= WRITTEN PROBLEM =
Extract the lines from the first line of the records below through the line containing "cam_d.dof.aperture_fstop = 9.0", inclusive, and reproduce them exactly as written.

= RECORDS =
━━━━━━━━━━
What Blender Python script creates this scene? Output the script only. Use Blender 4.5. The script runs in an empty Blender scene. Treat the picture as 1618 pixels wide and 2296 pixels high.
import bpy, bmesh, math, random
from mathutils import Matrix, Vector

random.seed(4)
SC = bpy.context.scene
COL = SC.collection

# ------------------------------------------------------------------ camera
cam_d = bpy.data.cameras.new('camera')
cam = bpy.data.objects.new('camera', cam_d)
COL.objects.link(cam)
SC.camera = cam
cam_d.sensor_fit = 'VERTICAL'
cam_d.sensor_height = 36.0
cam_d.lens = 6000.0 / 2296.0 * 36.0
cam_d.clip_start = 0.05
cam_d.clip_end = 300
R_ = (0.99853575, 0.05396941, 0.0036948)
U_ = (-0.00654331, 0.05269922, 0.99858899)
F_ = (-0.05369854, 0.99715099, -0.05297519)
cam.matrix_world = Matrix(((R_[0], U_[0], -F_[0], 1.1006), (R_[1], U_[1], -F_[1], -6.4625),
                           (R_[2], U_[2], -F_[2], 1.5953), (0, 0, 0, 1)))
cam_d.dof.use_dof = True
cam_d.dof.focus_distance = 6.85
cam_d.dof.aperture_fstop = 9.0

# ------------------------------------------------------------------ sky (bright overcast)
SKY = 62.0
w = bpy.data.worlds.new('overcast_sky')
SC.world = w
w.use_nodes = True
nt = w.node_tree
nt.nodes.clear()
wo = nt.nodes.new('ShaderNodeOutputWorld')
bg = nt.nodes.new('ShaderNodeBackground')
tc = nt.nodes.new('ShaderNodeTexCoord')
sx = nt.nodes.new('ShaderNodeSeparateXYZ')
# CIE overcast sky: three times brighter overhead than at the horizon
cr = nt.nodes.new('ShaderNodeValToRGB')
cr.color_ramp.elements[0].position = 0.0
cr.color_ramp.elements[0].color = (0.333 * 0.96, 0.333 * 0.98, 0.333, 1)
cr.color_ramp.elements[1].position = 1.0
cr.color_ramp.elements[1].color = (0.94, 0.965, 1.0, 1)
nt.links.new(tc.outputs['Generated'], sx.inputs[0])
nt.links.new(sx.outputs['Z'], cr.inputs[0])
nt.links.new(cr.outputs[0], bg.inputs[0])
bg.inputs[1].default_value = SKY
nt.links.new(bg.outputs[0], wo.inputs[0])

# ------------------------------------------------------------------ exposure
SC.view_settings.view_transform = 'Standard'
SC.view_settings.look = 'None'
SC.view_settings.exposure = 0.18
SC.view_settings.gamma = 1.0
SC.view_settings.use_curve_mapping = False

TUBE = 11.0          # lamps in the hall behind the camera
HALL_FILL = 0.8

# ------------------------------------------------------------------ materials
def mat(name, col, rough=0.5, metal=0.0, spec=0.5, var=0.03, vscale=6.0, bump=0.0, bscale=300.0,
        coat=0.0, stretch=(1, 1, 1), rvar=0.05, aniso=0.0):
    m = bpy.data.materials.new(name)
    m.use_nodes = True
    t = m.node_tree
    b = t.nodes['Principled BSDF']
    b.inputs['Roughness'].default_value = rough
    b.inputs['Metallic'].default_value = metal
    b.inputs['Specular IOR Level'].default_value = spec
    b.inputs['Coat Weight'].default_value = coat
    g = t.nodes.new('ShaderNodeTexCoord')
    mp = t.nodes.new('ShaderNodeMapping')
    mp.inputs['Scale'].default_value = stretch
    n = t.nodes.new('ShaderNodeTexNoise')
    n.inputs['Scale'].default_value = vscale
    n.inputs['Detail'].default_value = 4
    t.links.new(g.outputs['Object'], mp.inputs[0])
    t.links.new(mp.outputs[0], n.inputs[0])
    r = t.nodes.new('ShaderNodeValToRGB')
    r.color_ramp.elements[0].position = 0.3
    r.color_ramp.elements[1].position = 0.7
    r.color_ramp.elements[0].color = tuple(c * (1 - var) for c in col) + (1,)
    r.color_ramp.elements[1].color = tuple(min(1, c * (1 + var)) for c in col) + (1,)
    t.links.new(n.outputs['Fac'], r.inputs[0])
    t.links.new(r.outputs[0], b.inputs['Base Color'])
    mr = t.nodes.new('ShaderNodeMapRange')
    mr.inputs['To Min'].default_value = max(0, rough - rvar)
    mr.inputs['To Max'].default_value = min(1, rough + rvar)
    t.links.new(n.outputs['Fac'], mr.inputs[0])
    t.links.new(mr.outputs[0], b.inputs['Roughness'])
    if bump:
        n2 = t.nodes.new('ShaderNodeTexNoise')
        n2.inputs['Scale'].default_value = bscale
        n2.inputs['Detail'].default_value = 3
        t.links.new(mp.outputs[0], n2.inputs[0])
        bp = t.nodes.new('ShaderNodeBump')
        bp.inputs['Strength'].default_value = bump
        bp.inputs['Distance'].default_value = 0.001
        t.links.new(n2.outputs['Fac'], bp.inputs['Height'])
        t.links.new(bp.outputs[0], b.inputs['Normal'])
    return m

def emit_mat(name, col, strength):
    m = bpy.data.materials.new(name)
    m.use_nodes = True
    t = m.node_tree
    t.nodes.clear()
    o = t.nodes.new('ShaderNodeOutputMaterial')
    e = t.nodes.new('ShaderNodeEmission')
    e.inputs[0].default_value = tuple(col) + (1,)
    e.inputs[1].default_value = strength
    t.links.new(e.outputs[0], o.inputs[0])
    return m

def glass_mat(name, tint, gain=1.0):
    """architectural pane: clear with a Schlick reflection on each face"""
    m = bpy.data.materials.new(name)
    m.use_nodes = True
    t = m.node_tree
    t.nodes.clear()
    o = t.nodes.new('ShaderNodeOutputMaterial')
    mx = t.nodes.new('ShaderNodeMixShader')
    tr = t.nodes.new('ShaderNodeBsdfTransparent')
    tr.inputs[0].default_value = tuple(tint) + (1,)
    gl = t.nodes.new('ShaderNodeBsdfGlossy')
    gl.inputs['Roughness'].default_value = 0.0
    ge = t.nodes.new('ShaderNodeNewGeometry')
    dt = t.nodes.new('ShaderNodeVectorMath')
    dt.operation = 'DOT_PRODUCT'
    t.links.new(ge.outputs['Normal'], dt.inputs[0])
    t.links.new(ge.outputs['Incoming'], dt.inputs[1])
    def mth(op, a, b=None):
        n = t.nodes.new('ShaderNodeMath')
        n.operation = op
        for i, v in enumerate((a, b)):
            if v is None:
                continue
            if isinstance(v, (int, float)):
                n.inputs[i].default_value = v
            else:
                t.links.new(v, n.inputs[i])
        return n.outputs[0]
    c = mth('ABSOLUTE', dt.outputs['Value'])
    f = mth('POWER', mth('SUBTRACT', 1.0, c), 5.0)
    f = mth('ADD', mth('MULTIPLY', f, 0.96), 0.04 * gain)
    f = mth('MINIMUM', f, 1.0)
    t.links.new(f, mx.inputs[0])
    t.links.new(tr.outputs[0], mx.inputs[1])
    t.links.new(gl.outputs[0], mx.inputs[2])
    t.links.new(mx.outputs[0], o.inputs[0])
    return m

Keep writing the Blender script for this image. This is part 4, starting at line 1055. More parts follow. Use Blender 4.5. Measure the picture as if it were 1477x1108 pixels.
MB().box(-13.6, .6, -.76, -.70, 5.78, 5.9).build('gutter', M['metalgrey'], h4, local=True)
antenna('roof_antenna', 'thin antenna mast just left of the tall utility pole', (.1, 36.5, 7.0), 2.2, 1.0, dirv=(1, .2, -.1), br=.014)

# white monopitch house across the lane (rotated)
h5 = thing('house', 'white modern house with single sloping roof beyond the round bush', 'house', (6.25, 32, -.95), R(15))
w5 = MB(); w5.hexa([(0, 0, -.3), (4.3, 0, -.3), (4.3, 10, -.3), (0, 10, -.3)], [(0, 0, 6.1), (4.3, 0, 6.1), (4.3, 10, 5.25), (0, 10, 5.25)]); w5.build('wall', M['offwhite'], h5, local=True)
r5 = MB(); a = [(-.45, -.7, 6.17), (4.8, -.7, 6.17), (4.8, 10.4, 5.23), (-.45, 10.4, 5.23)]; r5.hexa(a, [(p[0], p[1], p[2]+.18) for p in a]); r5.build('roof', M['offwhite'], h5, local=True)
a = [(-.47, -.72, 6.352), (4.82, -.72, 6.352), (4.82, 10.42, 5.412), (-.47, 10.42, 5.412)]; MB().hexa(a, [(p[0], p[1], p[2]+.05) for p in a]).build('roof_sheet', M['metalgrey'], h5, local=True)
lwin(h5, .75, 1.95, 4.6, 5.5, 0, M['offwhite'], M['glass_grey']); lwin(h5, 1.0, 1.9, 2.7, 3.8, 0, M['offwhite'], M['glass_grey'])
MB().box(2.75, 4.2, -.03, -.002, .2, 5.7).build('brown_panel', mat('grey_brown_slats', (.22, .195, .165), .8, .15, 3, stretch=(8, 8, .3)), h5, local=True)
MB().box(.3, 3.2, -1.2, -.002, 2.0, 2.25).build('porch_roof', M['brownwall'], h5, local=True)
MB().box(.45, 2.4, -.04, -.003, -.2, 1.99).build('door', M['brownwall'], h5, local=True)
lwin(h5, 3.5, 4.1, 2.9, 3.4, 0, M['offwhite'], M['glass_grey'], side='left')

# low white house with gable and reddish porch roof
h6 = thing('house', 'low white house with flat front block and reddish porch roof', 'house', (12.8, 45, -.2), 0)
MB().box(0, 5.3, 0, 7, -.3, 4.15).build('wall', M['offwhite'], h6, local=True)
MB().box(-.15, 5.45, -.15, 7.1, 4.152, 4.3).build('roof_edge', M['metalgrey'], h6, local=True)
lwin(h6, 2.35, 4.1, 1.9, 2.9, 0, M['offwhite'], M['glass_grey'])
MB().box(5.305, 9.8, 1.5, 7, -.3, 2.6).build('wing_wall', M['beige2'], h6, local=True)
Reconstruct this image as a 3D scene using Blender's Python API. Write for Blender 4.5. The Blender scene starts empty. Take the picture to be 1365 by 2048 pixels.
━━━━━━━━━━
= RESPONSE BELOW =
What Blender Python script creates this scene? Output the script only. Use Blender 4.5. The script runs in an empty Blender scene. Treat the picture as 1618 pixels wide and 2296 pixels high.
import bpy, bmesh, math, random
from mathutils import Matrix, Vector

random.seed(4)
SC = bpy.context.scene
COL = SC.collection

# ------------------------------------------------------------------ camera
cam_d = bpy.data.cameras.new('camera')
cam = bpy.data.objects.new('camera', cam_d)
COL.objects.link(cam)
SC.camera = cam
cam_d.sensor_fit = 'VERTICAL'
cam_d.sensor_height = 36.0
cam_d.lens = 6000.0 / 2296.0 * 36.0
cam_d.clip_start = 0.05
cam_d.clip_end = 300
R_ = (0.99853575, 0.05396941, 0.0036948)
U_ = (-0.00654331, 0.05269922, 0.99858899)
F_ = (-0.05369854, 0.99715099, -0.05297519)
cam.matrix_world = Matrix(((R_[0], U_[0], -F_[0], 1.1006), (R_[1], U_[1], -F_[1], -6.4625),
                           (R_[2], U_[2], -F_[2], 1.5953), (0, 0, 0, 1)))
cam_d.dof.use_dof = True
cam_d.dof.focus_distance = 6.85
cam_d.dof.aperture_fstop = 9.0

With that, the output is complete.